To be a writer

Talking about his books and writing, Jeffrey Archer reveals the trials and tribulations of an author, notes Sudhamahi Regunathan

April 16, 2015 07:20 pm | Updated 07:20 pm IST

Jeffrey Archer. Photo: V. Sreenivasa Murthy

Jeffrey Archer. Photo: V. Sreenivasa Murthy

Here is the old adage in new form: “Behind every great man is a surprised mother-in-law,” says Jeffrey Archer. And no wonder, for Archer says he began writing only when he was 34 and his first book went down without a whimper. “I can’t remember what it was when my first book was out. All I remember is that my first book ‘Not a Penny More Not a Penny Less’ only sold 3000 copies in the first year. I keep reading in the papers that it was an instant success, it was not. It took off after ‘Kane and Abel’. For any author, seeing the cover is a big day, getting a copy of the book is a big day and the publication day is a big day and they do not get any less nerve racking. You wonder if anybody will read the book. You will be sitting there with the publisher who is saying no one bought this one, it is still in the shops. I get nervous every time. ‘Kane and Abel’ came in the fifth year of my writing (he has been writing for 39 years now) and those five years were difficult.” He adds that the greatest influence over his life were three women; his mother, his wife and Margaret Thatcher.
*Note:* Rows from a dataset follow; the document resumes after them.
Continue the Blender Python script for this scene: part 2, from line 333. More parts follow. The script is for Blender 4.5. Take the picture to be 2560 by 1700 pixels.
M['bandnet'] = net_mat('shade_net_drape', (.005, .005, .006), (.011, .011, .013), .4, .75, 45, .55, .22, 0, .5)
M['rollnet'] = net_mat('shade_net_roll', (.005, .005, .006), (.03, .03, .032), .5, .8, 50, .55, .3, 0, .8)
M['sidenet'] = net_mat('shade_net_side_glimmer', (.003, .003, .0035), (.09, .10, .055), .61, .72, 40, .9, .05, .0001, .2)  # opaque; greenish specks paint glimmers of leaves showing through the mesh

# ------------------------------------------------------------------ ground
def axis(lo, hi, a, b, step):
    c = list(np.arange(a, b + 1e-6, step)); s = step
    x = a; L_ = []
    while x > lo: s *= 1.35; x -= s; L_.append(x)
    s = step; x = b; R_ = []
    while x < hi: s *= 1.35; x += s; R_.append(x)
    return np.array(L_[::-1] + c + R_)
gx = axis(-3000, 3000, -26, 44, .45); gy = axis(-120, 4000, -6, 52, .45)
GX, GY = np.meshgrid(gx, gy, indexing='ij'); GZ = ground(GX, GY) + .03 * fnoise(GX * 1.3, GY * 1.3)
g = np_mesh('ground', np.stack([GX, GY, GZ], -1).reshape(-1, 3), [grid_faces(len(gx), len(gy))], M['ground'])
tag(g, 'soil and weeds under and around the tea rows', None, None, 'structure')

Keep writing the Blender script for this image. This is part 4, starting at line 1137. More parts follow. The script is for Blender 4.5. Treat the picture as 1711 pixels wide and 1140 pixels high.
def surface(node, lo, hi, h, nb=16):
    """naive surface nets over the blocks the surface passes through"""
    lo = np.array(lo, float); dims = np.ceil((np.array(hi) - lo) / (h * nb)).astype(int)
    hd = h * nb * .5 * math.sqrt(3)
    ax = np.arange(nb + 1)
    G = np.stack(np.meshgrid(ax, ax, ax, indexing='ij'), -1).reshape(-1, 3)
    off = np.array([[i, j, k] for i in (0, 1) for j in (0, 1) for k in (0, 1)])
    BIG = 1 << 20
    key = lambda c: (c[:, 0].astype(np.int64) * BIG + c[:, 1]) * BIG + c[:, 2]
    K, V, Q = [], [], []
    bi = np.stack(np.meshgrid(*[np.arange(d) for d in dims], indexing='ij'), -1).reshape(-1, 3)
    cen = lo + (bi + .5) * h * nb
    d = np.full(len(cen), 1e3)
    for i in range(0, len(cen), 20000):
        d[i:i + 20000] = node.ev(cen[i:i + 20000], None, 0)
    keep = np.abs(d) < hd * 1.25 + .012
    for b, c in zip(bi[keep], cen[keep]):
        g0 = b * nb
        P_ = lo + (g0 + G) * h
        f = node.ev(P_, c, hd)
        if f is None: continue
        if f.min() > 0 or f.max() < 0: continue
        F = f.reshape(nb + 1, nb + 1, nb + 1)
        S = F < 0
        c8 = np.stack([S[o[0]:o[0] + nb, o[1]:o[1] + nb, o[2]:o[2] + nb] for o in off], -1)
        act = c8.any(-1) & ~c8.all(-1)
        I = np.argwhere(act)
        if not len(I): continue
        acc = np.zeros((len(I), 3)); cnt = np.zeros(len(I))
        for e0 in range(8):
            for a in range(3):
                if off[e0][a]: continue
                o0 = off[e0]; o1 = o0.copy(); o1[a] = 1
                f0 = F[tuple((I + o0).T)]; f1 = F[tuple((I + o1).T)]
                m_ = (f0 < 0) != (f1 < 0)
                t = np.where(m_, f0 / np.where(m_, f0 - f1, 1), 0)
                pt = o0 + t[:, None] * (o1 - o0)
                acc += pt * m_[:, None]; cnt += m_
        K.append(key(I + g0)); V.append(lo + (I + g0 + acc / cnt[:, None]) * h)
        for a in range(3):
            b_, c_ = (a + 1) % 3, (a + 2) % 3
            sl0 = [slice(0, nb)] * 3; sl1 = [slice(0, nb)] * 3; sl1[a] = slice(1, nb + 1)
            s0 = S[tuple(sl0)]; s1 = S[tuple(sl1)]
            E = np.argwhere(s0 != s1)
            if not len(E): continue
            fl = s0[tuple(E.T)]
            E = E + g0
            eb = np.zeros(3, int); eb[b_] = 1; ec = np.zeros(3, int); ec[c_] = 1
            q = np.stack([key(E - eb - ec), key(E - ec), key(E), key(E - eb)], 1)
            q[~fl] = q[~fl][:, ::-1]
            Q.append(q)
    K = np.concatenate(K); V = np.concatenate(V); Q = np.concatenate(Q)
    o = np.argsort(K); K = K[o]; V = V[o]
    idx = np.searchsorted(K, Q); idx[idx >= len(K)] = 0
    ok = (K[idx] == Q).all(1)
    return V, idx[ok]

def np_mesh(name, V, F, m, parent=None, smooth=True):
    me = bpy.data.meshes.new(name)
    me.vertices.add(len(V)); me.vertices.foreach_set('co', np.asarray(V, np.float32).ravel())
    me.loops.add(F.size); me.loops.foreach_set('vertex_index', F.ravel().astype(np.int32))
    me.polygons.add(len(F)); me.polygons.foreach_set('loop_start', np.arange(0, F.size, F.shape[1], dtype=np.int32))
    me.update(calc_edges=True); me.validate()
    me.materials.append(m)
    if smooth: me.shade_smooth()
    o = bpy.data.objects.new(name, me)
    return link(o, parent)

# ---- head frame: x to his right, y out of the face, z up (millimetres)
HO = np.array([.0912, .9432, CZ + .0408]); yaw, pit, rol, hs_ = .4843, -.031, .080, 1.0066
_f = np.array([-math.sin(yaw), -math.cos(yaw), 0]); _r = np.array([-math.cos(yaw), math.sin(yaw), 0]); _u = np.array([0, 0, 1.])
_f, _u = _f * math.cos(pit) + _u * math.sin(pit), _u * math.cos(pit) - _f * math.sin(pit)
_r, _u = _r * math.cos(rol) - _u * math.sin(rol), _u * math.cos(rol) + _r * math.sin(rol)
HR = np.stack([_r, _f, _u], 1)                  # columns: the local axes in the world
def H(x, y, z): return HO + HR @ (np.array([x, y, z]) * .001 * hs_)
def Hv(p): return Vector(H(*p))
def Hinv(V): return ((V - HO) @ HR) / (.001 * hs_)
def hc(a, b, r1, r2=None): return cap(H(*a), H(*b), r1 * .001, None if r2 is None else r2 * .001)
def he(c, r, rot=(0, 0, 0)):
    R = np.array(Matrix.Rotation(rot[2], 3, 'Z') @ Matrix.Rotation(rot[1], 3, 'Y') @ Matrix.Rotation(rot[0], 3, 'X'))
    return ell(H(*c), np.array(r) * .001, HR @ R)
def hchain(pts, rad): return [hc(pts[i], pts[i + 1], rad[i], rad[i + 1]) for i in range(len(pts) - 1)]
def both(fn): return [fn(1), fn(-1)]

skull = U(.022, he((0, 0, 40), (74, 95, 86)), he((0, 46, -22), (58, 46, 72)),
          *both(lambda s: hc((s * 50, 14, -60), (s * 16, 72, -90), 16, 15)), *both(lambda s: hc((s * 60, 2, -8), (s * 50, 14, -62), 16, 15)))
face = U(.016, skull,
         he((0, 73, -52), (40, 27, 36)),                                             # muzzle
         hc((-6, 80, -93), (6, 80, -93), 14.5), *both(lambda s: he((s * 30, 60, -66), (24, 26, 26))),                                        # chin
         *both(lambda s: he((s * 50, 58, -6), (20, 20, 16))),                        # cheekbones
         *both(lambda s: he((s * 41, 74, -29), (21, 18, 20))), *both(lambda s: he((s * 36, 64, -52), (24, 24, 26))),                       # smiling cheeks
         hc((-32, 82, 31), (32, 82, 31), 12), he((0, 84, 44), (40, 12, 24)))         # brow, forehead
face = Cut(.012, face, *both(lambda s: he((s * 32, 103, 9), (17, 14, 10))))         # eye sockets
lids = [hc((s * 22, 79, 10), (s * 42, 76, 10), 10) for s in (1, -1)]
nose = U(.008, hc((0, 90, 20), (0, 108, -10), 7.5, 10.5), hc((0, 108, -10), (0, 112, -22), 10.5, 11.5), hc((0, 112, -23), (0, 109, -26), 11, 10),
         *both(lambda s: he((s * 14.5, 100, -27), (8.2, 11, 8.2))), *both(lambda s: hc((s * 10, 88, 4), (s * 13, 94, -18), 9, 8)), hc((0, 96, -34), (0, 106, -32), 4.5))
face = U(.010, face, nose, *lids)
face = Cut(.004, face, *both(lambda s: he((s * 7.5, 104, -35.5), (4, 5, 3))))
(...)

His mother-in-law must have been completely wonderstruck by the time Archer decided to write his Clifton Chronicles. He says, “At the age of 70 I wanted to write five book series to drive myself, so decided to write the story of Harry Clifton, a boy born in the back streets of Bristol and in love with Emma Barrington, the daughter of a man who owns the docks and her brother Giles. It is their story over a hundred years, goes from 1920 to where we are today and was originally meant to be five books and now that I have come to the fifth Harry is only 40, Giles is only 40 and Emma is only 38 and to kill them all off seemed impractical so I went back to my publishers and said it has got to be a seven book series if I am able to get them through a sensible age of dying….”

Archer says he had planned to cover 20 years in each book but it had not worked that way. “I have not a blooming clue on what happens next …I got to an ending in the book I am writing …a cliff hanger ending and my agent said how does that solve itself, I said I don’t know. If I don’t know, the reader can’t know and that keeps us on the edge…”

Archer says believes one should write about what one knows well and so he located Harry in the region where he grew up and about things he knew...“There is a lot of me in Harry Clifton. I took advantage of my 38 years as a writer and decided to make Harry a writer…so I could tell the world…as I had lots of questions on e mail on how it is to be a writer…so I thought I would make him a writer and pass on to everybody what a person goes through when he is published for the first time, speaks for the first time. Equally his wife is strong woman like Mary (his wife of 48 years)…”

Archer’s favourite author is Stephan Zweig, favourite book is Dumas’s ‘The Count of Monte Cristo’, Charles Dickens’s ‘Bleak House’…”…to go through life not having read them is sad... “Archer says he had a very bad review once and he had to remind himself that the reviewer was a failed story teller…“Writing is not easy as it looks…”

Archer would have loved to captain the cricket team, “I have made it clear to the Chairman selection that I am available but he has not returned my call. I would still like to be Prime Minister but I think I have missed that one too. So what I would like now is this series to be the best thing I have ever done in my life.”